Cortada’s artwork endeavors to tell the stories of communities experiencing displacement due to environmental issues and gentrification. The artist’s decadelong career focuses on intertwining themes of global climate change and bringing awareness to social justice issues. He is currently a professor at the University of Miami.

He’s worked closely with Liberty City residents in the past. In 2019, Cortada and artist Germane Barnes collaborated with university and high school students to highlight the rich history of the Black neighborhood through an installation in the African Heritage Cultural Arts Center. He later created the Adinkra Project, “Grounded in Liberty City,” to address community issues of gentrification and communal identity, which he hoped would unify the neighborhood in a shared mentality by painting Ghanian symbols representing core values.

“I’m trying to create a mechanism to let us have conversations about the displacement,” said Cortada. “I think there is something that’s happening all over Miami with the very social fabric of different communities, like Asian and Hispanic communities, but especially the Black community. You’re starting to see communities dissolving, and the informal connections that exist in those communities are also beginning to dissolve.”

“Grounded” supports his mission of facilitating these particular conversations and demonstrates his commitment to the history of Liberty City’s residents.

The project’s designs were inspired by local vegetation, specifically the mangroves that protect the shores of South Florida, which is a focal point in much of Cortada’s work as a symbol of community. The mangroves designed on the gates of the buildings and planted along the complex represent his efforts to reground the residents in their community.

“I wanted to do more than bring beauty to the building. I wanted to bring uniqueness and, more importantly, a platform,” said Cortado. “I don’t want us to forget the history of the community, and that’s why it’s called ‘Grounded.’ I surrounded the entire structure with mangrove roots so that the community is here to protect itself.”

Cortada left the works on the individual gates nameless to encourage residents to name and claim them as their own. For now, they’re identified simply by color.

“The gates are intentionally to be named by the people who have proximity to them. Find the closest gate to your house or whatever it is that you remember because I’d love for people to name the gates after themselves, their mother, and take a picture in front of it,” he said.

The green gate’s design references the 8-foot-tall segregation wall the entrance faces that once forced Black residents to stay on one side after sunset.

“I was mindful of creating the gates and what I was trying to do,” Cortada said. “I wanted to have someone drive by here to stop and look at the designs. There was nothing here, but I hope that will change and this will start some cultural programming, public art or something to celebrate the history of Liberty City and acknowledge the burden of that wall.”

As a white artist, particularly after the death of George Floyd, Cortada was conflicted about telling the story of a Black community. He considered his past work in the community and asked himself if he should continue with the project.

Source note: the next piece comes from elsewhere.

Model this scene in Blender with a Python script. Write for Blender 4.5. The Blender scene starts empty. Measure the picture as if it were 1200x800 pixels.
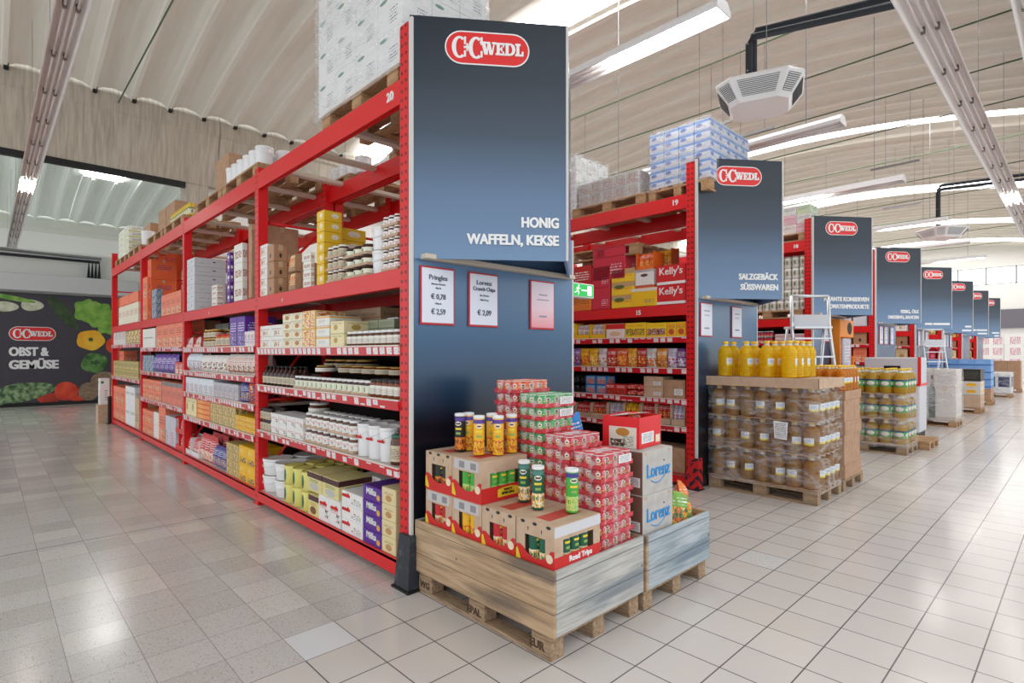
import bpy, bmesh, math, random
from mathutils import Vector, Matrix
random.seed(7)
SC = bpy.context.scene
COL = SC.collection
PI = math.pi

# ------------------------------------------------------------------ camera, world, exposure
HEAD = 0.80754                      # heading from +X towards +Y
CX, CY, CZ = -2.0817, -3.1820, 1.6
F, HY = 645.9, 413.8                # focal length and horizon of the 1200x800 frame
cam = bpy.data.cameras.new('camera'); camo = bpy.data.objects.new('camera', cam); COL.objects.link(camo)
camo.location = (CX, CY, CZ); camo.rotation_euler = (PI/2, 0, HEAD - PI/2)
cam.sensor_width = 36; cam.lens = F/1200*36; cam.shift_y = (HY-400)/1200
cam.clip_start = .05; cam.clip_end = 200
SC.camera = camo
SC.view_settings.view_transform = 'Standard'; SC.view_settings.look = 'None'
SC.view_settings.gamma = 1; SC.view_settings.use_curve_mapping = False
SC.view_settings.exposure = 0.32
WORLD_STRENGTH = 1.16
SKYLIGHT = 9.0
LAMP = 26.0
w = bpy.data.worlds.new('daylight'); SC.world = w; w.use_nodes = True
w.node_tree.nodes['Background'].inputs[0].default_value = (.93, .97, 1, 1)
w.node_tree.nodes['Background'].inputs[1].default_value = WORLD_STRENGTH

# ------------------------------------------------------------------ measuring helpers (where a sight line meets a real plane)
_c, _s = math.cos(HEAD), math.sin(HEAD)
def on_plane(u, v, ax, val):
    a, b = (u-600)/F, (HY-v)/F
    d = (_c+a*_s, _s-a*_c, b); O = (CX, CY, CZ)
    t = (val-O[ax])/d[ax]
    return tuple(O[i]+d[i]*t for i in range(3))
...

He consulted two close colleagues – Reginald O’Neal and Marshall Davis, both prominent Black artists in Miami – and they reassured him that his concerns were misguided.

“They were straightforward with me … that I think about connecting and working across cultures and communities,” said Cortada. “I think there’s a civic maturity that allows me to understand how to address issues like violence or take away from other issues I’ve talked about and celebrating matriarchs of the community, and doing it in a way that doesn’t sensationalize or exploit.”

He encourages Liberty City residents to share and activate the #Grounded art pieces as a place they can anchor memories they’ve created in what is now a changed landscape.

“I’m looking for storytellers to come and sit by the mangrove roots, own them as their gates, and tell the stories of their past as they inspire future generations to push toward building a better future,” said Cortada. “Let the roots serve as the portal to your memory. That’s what ‘Grounded’ is all about.”